(MATERIAL PROVIDED)
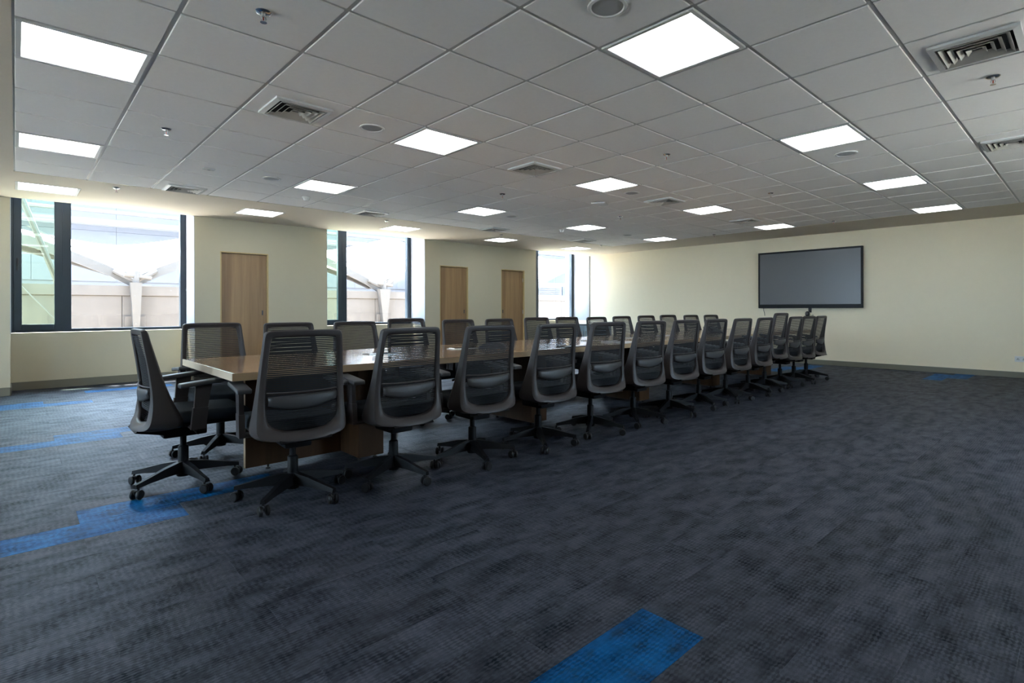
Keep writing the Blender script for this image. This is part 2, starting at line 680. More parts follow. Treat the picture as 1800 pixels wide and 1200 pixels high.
# ------------------------------------------------------------------ windows
def window(n, x0, x1, loc=None, rz=0., hgt=HEAD - SILL):
    root = struct(empty('window_%d' % n, loc or (x0, YW, SILL), rz))
    w = x1 - x0
    d0, d1 = -.02, .08
    m = MB()
    m.box(0, .05, d0, d1, 0, hgt, .003, 1)                   # left post
    m.box(w - .085, w, d0, d1, 0, hgt, .003, 1)              # right post
    m.box(.52, .64, d0, d1, 0, hgt, .003, 1)                 # mullion
    m.box(.05, w - .085, d0 + .002, d1 - .002, 0, .045, .003, 1)
    m.box(.05, w - .085, d0 + .002, d1 - .002, hgt - .05, hgt, .003, 1)
    m.build('window_frame', M['frame'], root)
    m = MB()                                                  # opening sash
    s0, s1 = -.035, .04
    m.box(.03, .115, s0, s1, .03, hgt - .03, .004, 1)
    m.box(.455, .545, s0, s1, .03, hgt - .03, .004, 1)
    m.box(.115, .455, s0, s1, .03, .115, .004, 1)
    m.box(.115, .455, s0, s1, hgt - .115, hgt - .03, .004, 1)
    sash = m.build('sash', M['frame'], root)
    MB().box(.11, .46, .0, .006, .11, hgt - .11).build('glass_pane', M['glass_green'], root)
    MB().box(.63, w - .08, .03, .036, .04, hgt - .04).build('glass_pane', M['glass'], root)
    m = MB()
    m.box(.062, .084, s0 - .012, s0, .92, 1.04, .003, 1)
    m.box(.066, .08, s0 - .035, s0 - .01, .96, .985, .003, 1)
    m.box(.066, .08, s0 - .035, s0 - .022, .86, .985, .003, 1)
    m.build('sash_handle', M['handle'], root)
    m = MB().box(w - .008, w - .002, -.035, -.02, .62, .66, .001, 1)
    m.build('restrictor', M['metal'], root)
    return root


for k, (a, b) in enumerate(WINS):
    window(k + 1, a, b)
for k, (a, b) in enumerate(ADDED_FWIN):  # added window behind the camera, for daylight
    window(k + 5, a, b, (b, YN - .08, SILL), math.pi, HEAD2 - SILL)
for k, (a, b) in enumerate(ADDED_LWIN):  # added windows in the left end wall, for daylight
    window(k + 6, a, b, (XL - .08, a, SILL), math.pi / 2, HEAD2 - SILL)

# ------------------------------------------------------------------ doors in the piers
def door(n, x0, x1, lock_right, hinge_left=True):
    root = struct(empty('door_%d' % n, (x0, YP, 0)))
    w = x1 - x0
    m = MB()
    m.box(0, .018, .0, .13, 0, DTOP, .001, 1)
    m.box(w - .018, w, .0, .13, 0, DTOP, .001, 1)
    m.box(.018, w - .018, .0, .13, DTOP - .018, DTOP, .001, 1)
    m.build('door_lining', M['door_edge'], root)
    lf = MB().box(.021, w - .021, .045, .083, .008, DTOP - .022, .002, 1).build('door_leaf', M['door'], root)
    lx = w - .085 if lock_right else .085
    m = MB()
    m.box(lx - .012, lx + .012, .040, .046, 1.02, 1.10, .003, 1)
    m.tube([(lx, .04, 1.078), (lx, .032, 1.078)], .009, 10)
    m.build('lock', M['dark_grey'], lf)
    hx = .021 if lock_right else w - .021
    for hz in (.25, 1.0, 1.78):
        m = MB().tube([(hx, .041, hz), (hx, .041, hz + .09)], .007, 8)
        m.build('hinge', M['metal'], root)
    return root


door(1, *DOORS[0], True)
door(2, *DOORS[1], True)
door(3, *DOORS[2], False)

# ------------------------------------------------------------------ outside: terrace, concrete wall, membrane canopies
m = MB().box(-24, 44, YW + .31, 48, -.4, -.1)
m.box(-24, XL - .21, -22, YW + .31, -.4, -.1)
m.box(XL - .21, XR + .21, -22, YN - .21, -.4, -.1)
m.box(XR + .21, 44, -22, YW + .31, -.4, -.1)
thing(m.build('terrace', M['terrace']), 'unseen terrace outside, whitened to bounce sunlight up into the room', 'terrace')
YC = 14.5
cw = empty('boundary_wall', (0, YC, 0))
thing(cw, 'weathered pale concrete wall standing outside the windows under the canopies', 'wall')
x = -12.0
k = 0
while x < 34:
    w = 1.95
    MB().box(x + .004, x + w - .004, 0, .3, -.1, 1.42, .008, 1).build('concrete_panel', M['concrete'], cw)
    x += w
    k += 1
MB().box(-12, 34, -.03, .33, 1.42, 1.64, .01, 1).build('coping', M['concrete'], cw)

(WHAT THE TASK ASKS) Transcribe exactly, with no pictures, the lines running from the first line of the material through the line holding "window(k + 6, a, b, (XL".

(WRITTEN SOLUTION)
Keep writing the Blender script for this image. This is part 2, starting at line 680. More parts follow. Treat the picture as 1800 pixels wide and 1200 pixels high.
# ------------------------------------------------------------------ windows
def window(n, x0, x1, loc=None, rz=0., hgt=HEAD - SILL):
    root = struct(empty('window_%d' % n, loc or (x0, YW, SILL), rz))
    w = x1 - x0
    d0, d1 = -.02, .08
    m = MB()
    m.box(0, .05, d0, d1, 0, hgt, .003, 1)                   # left post
    m.box(w - .085, w, d0, d1, 0, hgt, .003, 1)              # right post
    m.box(.52, .64, d0, d1, 0, hgt, .003, 1)                 # mullion
    m.box(.05, w - .085, d0 + .002, d1 - .002, 0, .045, .003, 1)
    m.box(.05, w - .085, d0 + .002, d1 - .002, hgt - .05, hgt, .003, 1)
    m.build('window_frame', M['frame'], root)
    m = MB()                                                  # opening sash
    s0, s1 = -.035, .04
    m.box(.03, .115, s0, s1, .03, hgt - .03, .004, 1)
    m.box(.455, .545, s0, s1, .03, hgt - .03, .004, 1)
    m.box(.115, .455, s0, s1, .03, .115, .004, 1)
    m.box(.115, .455, s0, s1, hgt - .115, hgt - .03, .004, 1)
    sash = m.build('sash', M['frame'], root)
    MB().box(.11, .46, .0, .006, .11, hgt - .11).build('glass_pane', M['glass_green'], root)
    MB().box(.63, w - .08, .03, .036, .04, hgt - .04).build('glass_pane', M['glass'], root)
    m = MB()
    m.box(.062, .084, s0 - .012, s0, .92, 1.04, .003, 1)
    m.box(.066, .08, s0 - .035, s0 - .01, .96, .985, .003, 1)
    m.box(.066, .08, s0 - .035, s0 - .022, .86, .985, .003, 1)
    m.build('sash_handle', M['handle'], root)
    m = MB().box(w - .008, w - .002, -.035, -.02, .62, .66, .001, 1)
    m.build('restrictor', M['metal'], root)
    return root


for k, (a, b) in enumerate(WINS):
    window(k + 1, a, b)
for k, (a, b) in enumerate(ADDED_FWIN):  # added window behind the camera, for daylight
    window(k + 5, a, b, (b, YN - .08, SILL), math.pi, HEAD2 - SILL)
for k, (a, b) in enumerate(ADDED_LWIN):  # added windows in the left end wall, for daylight
    window(k + 6, a, b, (XL - .08, a, SILL), math.pi / 2, HEAD2 - SILL)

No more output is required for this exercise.